Boris Johnson’s deal is far from being a genuine Brexit, but we can console ourselves in the knowledge that it is merely the start of something much larger. Just think – if the Remainers had won the referendum then without a doubt further centralisation of powers in the EU, and further transfers of national sovereignty and power to the EU would have swiftly followed.

Even now we would most likely have the reality of a European Army, the Orwellian “European Arrest Warrant”, and the pending abolition of sterling, to be replaced by the Euro.

Even entrenched pillars of our ancient system of common law would be eroded by now, with the abolition of such guarantors of our liberties as the Bill of Rights, Magna Carta, and Habeas Corpus (in the name of “harmonising” our laws to EU law).

So we have much to be thankful for. We have managed to avoid having the doomed Euro foisted upon us, and we also kept out of the Shengen Agreement. And key parts of our ancient liberties remain more or less intact.
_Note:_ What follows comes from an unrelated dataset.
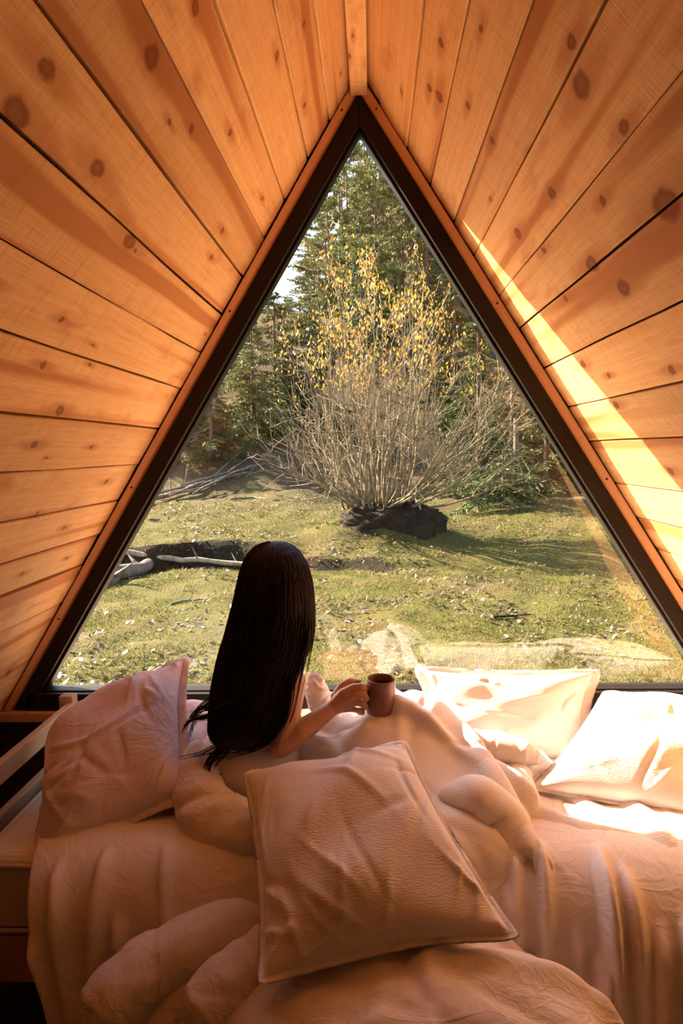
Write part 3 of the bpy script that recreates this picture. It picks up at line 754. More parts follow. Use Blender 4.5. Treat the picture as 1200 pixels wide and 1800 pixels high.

Under the deal, we’ll be free of the ECJ at the end of the transition period, in January 2021. That alone is a massive blow to the Euro-federalists.

All these things, together with the Soros/Merkel backed Afro-Asian “refugee” invasion of Europe, the economic downturn the more prosperous European nations are now facing, and increasing Europe-wide opposition to Brussels, will lead to even more EU instability.

This in turn should encourage other Euro-sceptic nations, such as Hungary, Poland and Italy, to follow Britain’s example in regaining their national independence.

The days of the European Union are now surely numbered.